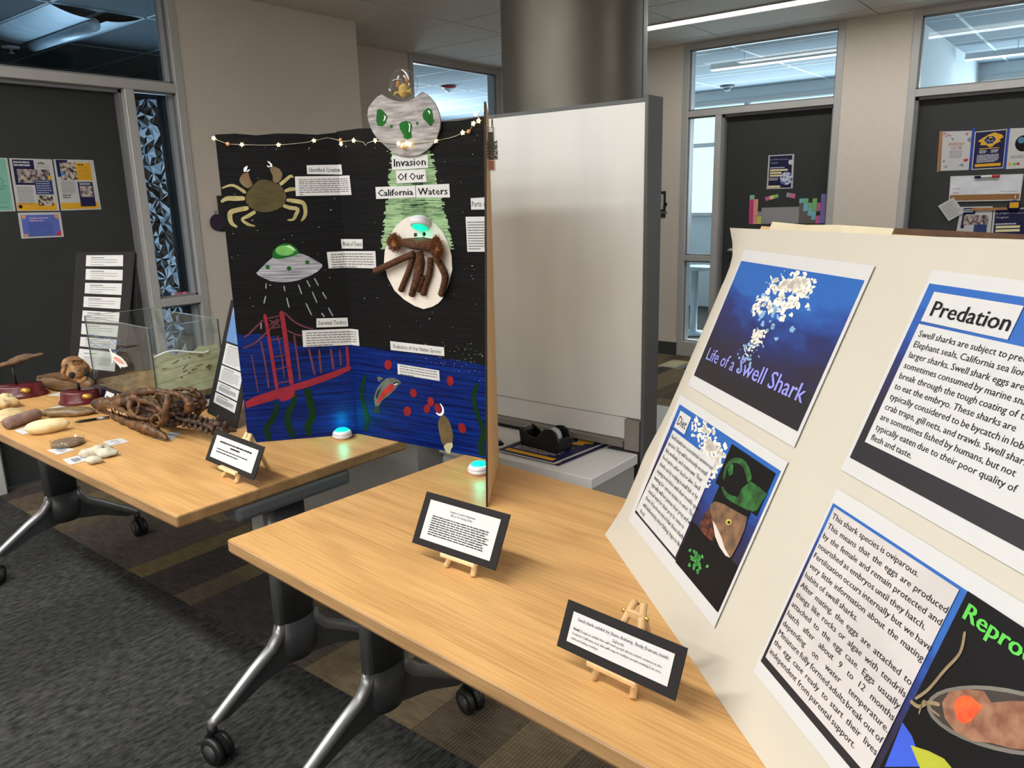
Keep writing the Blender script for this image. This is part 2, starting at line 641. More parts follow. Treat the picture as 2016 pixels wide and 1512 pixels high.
def door_screen(n, M, width, side, gl, film=False, label=''):
    """side = 'L' or 'R': where the side light is; frame face at y=0, glass at y=.12"""
    root = MB()
    F, Dp = .053, .13
    mull = .055
    sl = .257
    head, tr = 2.132, 2.185
    doorw = width - 2 * F - mull - sl
    root.box(0, -.008, 0, F, Dp, 2.738).box(width - F, -.008, 0, width, Dp, 2.738).box(F, -.008, 2.738 - F, width - F, Dp, 2.738)
    root.box(F, -.008, head, width - F, Dp, tr)
    if side == 'L':
        s0, s1 = F, F + sl
        d0, d1 = s1 + mull, width - F
        m0 = s1
    else:
        d0, d1 = F, F + doorw
        m0 = d1
        s0, s1 = m0 + mull, width - F
    root.box(m0, -.008, 0, m0 + mull, Dp, head)
    root.box(s0, -.008, .885, s1, Dp, .935).box(s0, -.008, 0, s1, Dp, .14)
    dr = root.build('door_%d' % n, frame_m, None, M, bevel=.003, kind='structure')
    # stops
    st = MB()
    st.box(d0, .035, 0, d0 + .018, Dp - .02, head - .001).box(d1 - .018, .035, 0, d1, Dp - .02, head - .001).box(d0, .035, head - .02, d1, Dp - .02, head - .001)
    for (a, b, c, d) in ((F, width - F, tr, 2.738 - F), (s0, s1, .935, head), (s0, s1, .14, .885)):
        st.box(a, .02, c, a + .012, .032, d).box(b - .012, .02, c, b, .032, d).box(a, .02, d - .012, b, .032, d).box(a, .02, c, b, .032, c + .012)
    st.build('door_stop', stop_m, dr)
    lf = MB().box(d0 + .0185, .085, .006, d1 - .0185, .127, head - .0205).build('door_leaf', door_m, dr, bevel=.003)
    hx = d1 - .09 if side == 'L' else d0 + .09
    hx = d0 + .09 if side == 'L' else d1 - .09
    hd = MB()
    hd.lathe([(.026, 0), (.026, .012), (.012, .014), (.012, .045)], 16, xf=Matrix.Translation((hx, .085, .98)) @ Matrix.Rotation(PI / 2, 4, 'X'))
    hd.tube([(hx, .045, .98), (hx + (.06 if side == 'L' else -.06), .042, .98), (hx + (.12 if side == 'L' else -.12), .046, .978)], .009, 8)
    hd.build('door_handle', mat('satin_steel', (170, 170, 168), .35, .9, var=.03), lf)
    pg = MB().box(F, .105, tr, width - F, .111, 2.738 - F)
    pg.build('transom_glass', gl, dr)
    p2 = MB().box(s0, .105, .14, s1, .111, .885).box(s0, .105, .935, s1, .111, head)
    p2.build('side_glass', gl, dr)
    return dr, (s0, s1)


door2, _ = door_screen(2, T(D2[0], YW, 0), D2[1] - D2[0], 'L', glass_m)
door3, _ = door_screen(3, T(D3[0], YW, 0), D3[1] - D3[0], 'R', glass_m)
ML = frame((XL, D1[0], 0), (0, 1, 0), (-1, 0, 0))
door1, sl1 = door_screen(1, ML, D1[1] - D1[0], 'R', dark_glass_m)
MK = frame((XK, DK[0], 0), (0, 1, 0), (-1, 0, 0))
door4, _ = door_screen(4, MK, DK[1] - DK[0], 'R', glass_m)

# faceted privacy film on the left side light


def film_tr(name, rgb, amount):
    m = mat(name, rgb, .35, var=.08)
    nt = m.node_tree
    b = nt.nodes['Principled BSDF']
    tl = nt.nodes.new('ShaderNodeBsdfTranslucent')
    tl.inputs[0].default_value = s2l(rgb) + (1,)
    mx = nt.nodes.new('ShaderNodeMixShader')
    mx.inputs[0].default_value = amount
    nt.links.new(b.outputs[0], mx.inputs[1])
    nt.links.new(tl.outputs[0], mx.inputs[2])
    nt.links.new(mx.outputs[0], nt.nodes['Material Output'].inputs[0])
    return m


film_cols = [film_tr('film_pale', (196, 208, 218), .6), film_tr('film_sky', (152, 172, 190), .5), mat('film_mid', (92, 108, 118), .3, var=.1), mat('film_dark', (60, 66, 68), .3, var=.1), mat('film_black', (22, 26, 28), .3, var=.1)]
rf = random.Random(11)


def film(z0, z1, x0, x1):
    nx, nz = 4, int((z1 - z0) / .052)
    pts = {}
    for i in range(nx + 1):
        for j in range(nz + 1):
            px_ = x0 + (x1 - x0) * i / nx + (0 if i in (0, nx) else rf.uniform(-.016, .016))
            pz_ = z0 + (z1 - z0) * j / nz + (0 if j in (0, nz) else rf.uniform(-.02, .02))
            pts[i, j] = (px_, pz_)
    m = MB()
    for i in range(nx):
        for j in range(nz):
            a, b, c, d = pts[i, j], pts[i + 1, j], pts[i + 1, j + 1], pts[i, j + 1]
            tr = [(a, b, c), (a, c, d)] if rf.random() < .5 else [(a, b, d), (b, c, d)]
            for t in tr:
                cx_, cz_ = sum(p[0] for p in t) / 3, sum(p[1] for p in t) / 3
                m.add([(p[0], .104, p[1]) for p in t] + [(cx_ + rf.uniform(-.008, .008), .104 - .004, cz_ + rf.uniform(-.008, .008))], [(0, 1, 3)], rf.choice([0, 0, 1, 3, 3, 4, 2]))
                k = len(m.v) - 4
                m.f += [[k + 1, k + 2, k + 3], [k + 2, k, k + 3]]
                m.m += [rf.choice([0, 1, 1, 3, 4, 4, 2]), rf.choice([0, 0, 1, 3, 3, 4, 2])]
                m.s += [False, False]
    return m


fm = film(.95, 2.10, sl1[0] + .018, sl1[0] + .185)
f2 = film(.16, .87, sl1[0] + .018, sl1[0] + .185)
o_ = len(fm.v)
fm.v += f2.v
fm.f += [[i + o_ for i in f] for f in f2.f]
fm.m += f2.m
fm.s += f2.s
fm.build('privacy_film', film_cols, door1, label='faceted blue and grey privacy film')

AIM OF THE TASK
Go through the material above and print all of it exactly, except the pictures.

OUTPUT OF THE TASK
Keep writing the Blender script for this image. This is part 2, starting at line 641. More parts follow. Treat the picture as 2016 pixels wide and 1512 pixels high.
def door_screen(n, M, width, side, gl, film=False, label=''):
    """side = 'L' or 'R': where the side light is; frame face at y=0, glass at y=.12"""
    root = MB()
    F, Dp = .053, .13
    mull = .055
    sl = .257
    head, tr = 2.132, 2.185
    doorw = width - 2 * F - mull - sl
    root.box(0, -.008, 0, F, Dp, 2.738).box(width - F, -.008, 0, width, Dp, 2.738).box(F, -.008, 2.738 - F, width - F, Dp, 2.738)
    root.box(F, -.008, head, width - F, Dp, tr)
    if side == 'L':
        s0, s1 = F, F + sl
        d0, d1 = s1 + mull, width - F
        m0 = s1
    else:
        d0, d1 = F, F + doorw
        m0 = d1
        s0, s1 = m0 + mull, width - F
    root.box(m0, -.008, 0, m0 + mull, Dp, head)
    root.box(s0, -.008, .885, s1, Dp, .935).box(s0, -.008, 0, s1, Dp, .14)
    dr = root.build('door_%d' % n, frame_m, None, M, bevel=.003, kind='structure')
    # stops
    st = MB()
    st.box(d0, .035, 0, d0 + .018, Dp - .02, head - .001).box(d1 - .018, .035, 0, d1, Dp - .02, head - .001).box(d0, .035, head - .02, d1, Dp - .02, head - .001)
    for (a, b, c, d) in ((F, width - F, tr, 2.738 - F), (s0, s1, .935, head), (s0, s1, .14, .885)):
        st.box(a, .02, c, a + .012, .032, d).box(b - .012, .02, c, b, .032, d).box(a, .02, d - .012, b, .032, d).box(a, .02, c, b, .032, c + .012)
    st.build('door_stop', stop_m, dr)
    lf = MB().box(d0 + .0185, .085, .006, d1 - .0185, .127, head - .0205).build('door_leaf', door_m, dr, bevel=.003)
    hx = d1 - .09 if side == 'L' else d0 + .09
    hx = d0 + .09 if side == 'L' else d1 - .09
    hd = MB()
    hd.lathe([(.026, 0), (.026, .012), (.012, .014), (.012, .045)], 16, xf=Matrix.Translation((hx, .085, .98)) @ Matrix.Rotation(PI / 2, 4, 'X'))
    hd.tube([(hx, .045, .98), (hx + (.06 if side == 'L' else -.06), .042, .98), (hx + (.12 if side == 'L' else -.12), .046, .978)], .009, 8)
    hd.build('door_handle', mat('satin_steel', (170, 170, 168), .35, .9, var=.03), lf)
    pg = MB().box(F, .105, tr, width - F, .111, 2.738 - F)
    pg.build('transom_glass', gl, dr)
    p2 = MB().box(s0, .105, .14, s1, .111, .885).box(s0, .105, .935, s1, .111, head)
    p2.build('side_glass', gl, dr)
    return dr, (s0, s1)


door2, _ = door_screen(2, T(D2[0], YW, 0), D2[1] - D2[0], 'L', glass_m)
door3, _ = door_screen(3, T(D3[0], YW, 0), D3[1] - D3[0], 'R', glass_m)
ML = frame((XL, D1[0], 0), (0, 1, 0), (-1, 0, 0))
door1, sl1 = door_screen(1, ML, D1[1] - D1[0], 'R', dark_glass_m)
MK = frame((XK, DK[0], 0), (0, 1, 0), (-1, 0, 0))
door4, _ = door_screen(4, MK, DK[1] - DK[0], 'R', glass_m)

# faceted privacy film on the left side light


def film_tr(name, rgb, amount):
    m = mat(name, rgb, .35, var=.08)
    nt = m.node_tree
    b = nt.nodes['Principled BSDF']
    tl = nt.nodes.new('ShaderNodeBsdfTranslucent')
    tl.inputs[0].default_value = s2l(rgb) + (1,)
    mx = nt.nodes.new('ShaderNodeMixShader')
    mx.inputs[0].default_value = amount
    nt.links.new(b.outputs[0], mx.inputs[1])
    nt.links.new(tl.outputs[0], mx.inputs[2])
    nt.links.new(mx.outputs[0], nt.nodes['Material Output'].inputs[0])
    return m


film_cols = [film_tr('film_pale', (196, 208, 218), .6), film_tr('film_sky', (152, 172, 190), .5), mat('film_mid', (92, 108, 118), .3, var=.1), mat('film_dark', (60, 66, 68), .3, var=.1), mat('film_black', (22, 26, 28), .3, var=.1)]
rf = random.Random(11)


def film(z0, z1, x0, x1):
    nx, nz = 4, int((z1 - z0) / .052)
    pts = {}
    for i in range(nx + 1):
        for j in range(nz + 1):
            px_ = x0 + (x1 - x0) * i / nx + (0 if i in (0, nx) else rf.uniform(-.016, .016))
            pz_ = z0 + (z1 - z0) * j / nz + (0 if j in (0, nz) else rf.uniform(-.02, .02))
            pts[i, j] = (px_, pz_)
    m = MB()
    for i in range(nx):
        for j in range(nz):
            a, b, c, d = pts[i, j], pts[i + 1, j], pts[i + 1, j + 1], pts[i, j + 1]
            tr = [(a, b, c), (a, c, d)] if rf.random() < .5 else [(a, b, d), (b, c, d)]
            for t in tr:
                cx_, cz_ = sum(p[0] for p in t) / 3, sum(p[1] for p in t) / 3
                m.add([(p[0], .104, p[1]) for p in t] + [(cx_ + rf.uniform(-.008, .008), .104 - .004, cz_ + rf.uniform(-.008, .008))], [(0, 1, 3)], rf.choice([0, 0, 1, 3, 3, 4, 2]))
                k = len(m.v) - 4
                m.f += [[k + 1, k + 2, k + 3], [k + 2, k, k + 3]]
                m.m += [rf.choice([0, 1, 1, 3, 4, 4, 2]), rf.choice([0, 0, 1, 3, 3, 4, 2])]
                m.s += [False, False]
    return m


fm = film(.95, 2.10, sl1[0] + .018, sl1[0] + .185)
f2 = film(.16, .87, sl1[0] + .018, sl1[0] + .185)
o_ = len(fm.v)
fm.v += f2.v
fm.f += [[i + o_ for i in f] for f in f2.f]
fm.m += f2.m
fm.s += f2.s
fm.build('privacy_film', film_cols, door1, label='faceted blue and grey privacy film')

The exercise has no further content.